:: MATERIAL PROVIDED ::
────

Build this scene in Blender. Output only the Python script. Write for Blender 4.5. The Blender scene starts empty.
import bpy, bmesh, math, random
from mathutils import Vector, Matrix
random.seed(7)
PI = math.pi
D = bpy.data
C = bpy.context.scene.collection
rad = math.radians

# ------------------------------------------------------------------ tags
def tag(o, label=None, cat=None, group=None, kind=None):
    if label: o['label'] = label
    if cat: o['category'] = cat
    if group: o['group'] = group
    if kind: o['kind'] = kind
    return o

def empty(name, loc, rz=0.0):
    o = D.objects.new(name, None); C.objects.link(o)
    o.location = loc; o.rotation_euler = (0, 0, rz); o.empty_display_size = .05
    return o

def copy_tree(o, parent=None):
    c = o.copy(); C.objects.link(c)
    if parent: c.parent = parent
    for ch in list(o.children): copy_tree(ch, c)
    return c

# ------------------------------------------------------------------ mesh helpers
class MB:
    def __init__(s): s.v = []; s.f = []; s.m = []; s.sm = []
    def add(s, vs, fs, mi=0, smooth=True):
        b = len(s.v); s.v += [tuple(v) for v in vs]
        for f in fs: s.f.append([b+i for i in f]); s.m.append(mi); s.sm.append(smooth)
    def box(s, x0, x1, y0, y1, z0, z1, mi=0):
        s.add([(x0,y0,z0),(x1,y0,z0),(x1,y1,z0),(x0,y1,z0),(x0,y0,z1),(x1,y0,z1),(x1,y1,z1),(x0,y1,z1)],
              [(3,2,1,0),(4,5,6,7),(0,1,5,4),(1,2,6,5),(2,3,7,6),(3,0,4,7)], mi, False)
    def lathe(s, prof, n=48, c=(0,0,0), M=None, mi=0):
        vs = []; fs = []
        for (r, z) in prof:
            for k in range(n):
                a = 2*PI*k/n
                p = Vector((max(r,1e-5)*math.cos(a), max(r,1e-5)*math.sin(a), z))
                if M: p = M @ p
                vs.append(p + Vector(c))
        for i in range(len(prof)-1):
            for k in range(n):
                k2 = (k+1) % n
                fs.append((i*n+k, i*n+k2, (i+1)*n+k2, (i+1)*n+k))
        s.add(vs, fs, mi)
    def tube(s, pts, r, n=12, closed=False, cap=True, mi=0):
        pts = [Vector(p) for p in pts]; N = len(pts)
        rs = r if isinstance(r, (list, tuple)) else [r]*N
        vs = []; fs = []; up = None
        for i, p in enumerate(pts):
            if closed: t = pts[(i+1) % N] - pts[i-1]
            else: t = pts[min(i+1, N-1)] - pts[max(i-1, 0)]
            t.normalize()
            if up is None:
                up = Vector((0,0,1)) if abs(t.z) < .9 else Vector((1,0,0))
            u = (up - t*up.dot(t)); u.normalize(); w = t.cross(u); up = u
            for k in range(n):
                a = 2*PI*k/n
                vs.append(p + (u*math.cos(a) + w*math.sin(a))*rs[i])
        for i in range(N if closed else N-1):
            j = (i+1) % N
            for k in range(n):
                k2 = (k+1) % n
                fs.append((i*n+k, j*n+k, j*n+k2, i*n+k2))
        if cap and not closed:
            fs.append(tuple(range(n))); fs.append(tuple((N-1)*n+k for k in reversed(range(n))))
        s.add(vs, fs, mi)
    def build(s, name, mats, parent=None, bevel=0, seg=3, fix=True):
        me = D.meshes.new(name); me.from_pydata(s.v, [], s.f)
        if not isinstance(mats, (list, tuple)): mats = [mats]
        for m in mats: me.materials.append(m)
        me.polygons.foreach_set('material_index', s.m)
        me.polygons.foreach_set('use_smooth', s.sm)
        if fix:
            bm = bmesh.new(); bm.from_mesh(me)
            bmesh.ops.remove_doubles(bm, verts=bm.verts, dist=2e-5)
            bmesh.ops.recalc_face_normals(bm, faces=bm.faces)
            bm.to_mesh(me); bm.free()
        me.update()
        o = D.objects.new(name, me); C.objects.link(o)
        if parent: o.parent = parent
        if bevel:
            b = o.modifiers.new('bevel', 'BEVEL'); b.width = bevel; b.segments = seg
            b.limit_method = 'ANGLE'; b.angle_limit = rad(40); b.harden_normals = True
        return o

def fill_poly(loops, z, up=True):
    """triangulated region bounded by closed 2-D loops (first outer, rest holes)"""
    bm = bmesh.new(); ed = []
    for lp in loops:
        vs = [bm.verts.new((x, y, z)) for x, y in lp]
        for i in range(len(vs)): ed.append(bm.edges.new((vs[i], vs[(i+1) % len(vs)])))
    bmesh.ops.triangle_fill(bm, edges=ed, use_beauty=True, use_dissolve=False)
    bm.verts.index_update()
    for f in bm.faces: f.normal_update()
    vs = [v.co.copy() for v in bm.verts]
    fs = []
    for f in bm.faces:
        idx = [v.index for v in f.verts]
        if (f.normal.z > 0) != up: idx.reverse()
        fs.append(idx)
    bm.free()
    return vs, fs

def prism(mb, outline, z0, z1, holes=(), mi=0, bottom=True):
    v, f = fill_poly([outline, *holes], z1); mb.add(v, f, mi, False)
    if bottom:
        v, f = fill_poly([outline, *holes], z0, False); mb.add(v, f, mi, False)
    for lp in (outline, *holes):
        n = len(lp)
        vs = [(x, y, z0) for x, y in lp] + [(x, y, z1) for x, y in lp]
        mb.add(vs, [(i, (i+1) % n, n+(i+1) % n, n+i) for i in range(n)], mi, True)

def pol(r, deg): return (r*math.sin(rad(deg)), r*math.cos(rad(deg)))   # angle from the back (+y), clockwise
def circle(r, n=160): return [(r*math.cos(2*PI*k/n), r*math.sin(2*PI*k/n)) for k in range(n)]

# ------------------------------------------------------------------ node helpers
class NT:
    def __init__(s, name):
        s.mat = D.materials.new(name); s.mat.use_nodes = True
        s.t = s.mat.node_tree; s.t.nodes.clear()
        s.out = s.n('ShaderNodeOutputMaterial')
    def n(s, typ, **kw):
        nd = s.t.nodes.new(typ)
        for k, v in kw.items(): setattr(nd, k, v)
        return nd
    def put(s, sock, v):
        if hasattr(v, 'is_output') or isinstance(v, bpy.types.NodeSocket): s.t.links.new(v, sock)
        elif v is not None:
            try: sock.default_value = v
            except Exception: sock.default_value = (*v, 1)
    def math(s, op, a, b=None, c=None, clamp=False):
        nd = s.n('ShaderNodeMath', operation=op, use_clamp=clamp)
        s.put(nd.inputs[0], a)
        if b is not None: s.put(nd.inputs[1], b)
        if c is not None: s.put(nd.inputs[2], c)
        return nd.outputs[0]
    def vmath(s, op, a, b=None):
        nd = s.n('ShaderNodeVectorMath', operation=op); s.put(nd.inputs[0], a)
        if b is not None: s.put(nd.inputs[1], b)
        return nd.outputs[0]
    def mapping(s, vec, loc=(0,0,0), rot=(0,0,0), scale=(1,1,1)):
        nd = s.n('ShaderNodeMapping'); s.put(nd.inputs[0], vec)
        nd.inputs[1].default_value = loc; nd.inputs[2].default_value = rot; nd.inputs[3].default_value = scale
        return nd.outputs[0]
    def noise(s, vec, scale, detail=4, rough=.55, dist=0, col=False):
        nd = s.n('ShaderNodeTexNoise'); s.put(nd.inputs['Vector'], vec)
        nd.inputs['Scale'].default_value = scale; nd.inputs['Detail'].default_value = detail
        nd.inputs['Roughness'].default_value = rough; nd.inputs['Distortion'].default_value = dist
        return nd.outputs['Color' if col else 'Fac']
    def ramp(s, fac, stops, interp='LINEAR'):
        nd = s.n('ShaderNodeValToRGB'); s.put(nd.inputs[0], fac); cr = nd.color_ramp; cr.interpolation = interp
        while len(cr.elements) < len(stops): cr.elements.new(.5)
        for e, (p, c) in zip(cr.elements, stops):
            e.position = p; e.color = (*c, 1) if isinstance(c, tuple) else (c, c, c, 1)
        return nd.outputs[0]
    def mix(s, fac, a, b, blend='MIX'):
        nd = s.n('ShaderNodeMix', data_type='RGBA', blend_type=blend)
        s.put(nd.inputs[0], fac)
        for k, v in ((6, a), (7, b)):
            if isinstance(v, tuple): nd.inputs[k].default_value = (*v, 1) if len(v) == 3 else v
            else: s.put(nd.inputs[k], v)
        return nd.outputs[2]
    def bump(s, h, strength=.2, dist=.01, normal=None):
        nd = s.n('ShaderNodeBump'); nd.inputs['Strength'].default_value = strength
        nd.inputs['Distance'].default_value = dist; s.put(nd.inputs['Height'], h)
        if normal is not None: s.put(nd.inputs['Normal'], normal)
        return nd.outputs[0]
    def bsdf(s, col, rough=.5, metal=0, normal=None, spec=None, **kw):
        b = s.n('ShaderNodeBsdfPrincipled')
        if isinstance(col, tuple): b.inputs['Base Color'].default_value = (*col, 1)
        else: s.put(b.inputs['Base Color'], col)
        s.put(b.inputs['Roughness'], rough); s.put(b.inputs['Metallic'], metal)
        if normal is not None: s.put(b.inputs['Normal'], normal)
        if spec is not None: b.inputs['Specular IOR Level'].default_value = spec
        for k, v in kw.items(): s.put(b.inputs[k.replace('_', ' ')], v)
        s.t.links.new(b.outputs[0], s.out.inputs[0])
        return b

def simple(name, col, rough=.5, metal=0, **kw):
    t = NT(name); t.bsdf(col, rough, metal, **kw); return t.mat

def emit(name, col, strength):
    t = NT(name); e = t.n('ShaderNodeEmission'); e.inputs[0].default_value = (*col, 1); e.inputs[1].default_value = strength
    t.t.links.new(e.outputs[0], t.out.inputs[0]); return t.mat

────

:: REQUIREMENT ::
Please write out exactly the lines from the start of the data through the line that contains "rad = math.radians", both ends included, and nothing else.

:: FINAL ANSWER ::
Build this scene in Blender. Output only the Python script. Write for Blender 4.5. The Blender scene starts empty.
import bpy, bmesh, math, random
from mathutils import Vector, Matrix
random.seed(7)
PI = math.pi
D = bpy.data
C = bpy.context.scene.collection
rad = math.radians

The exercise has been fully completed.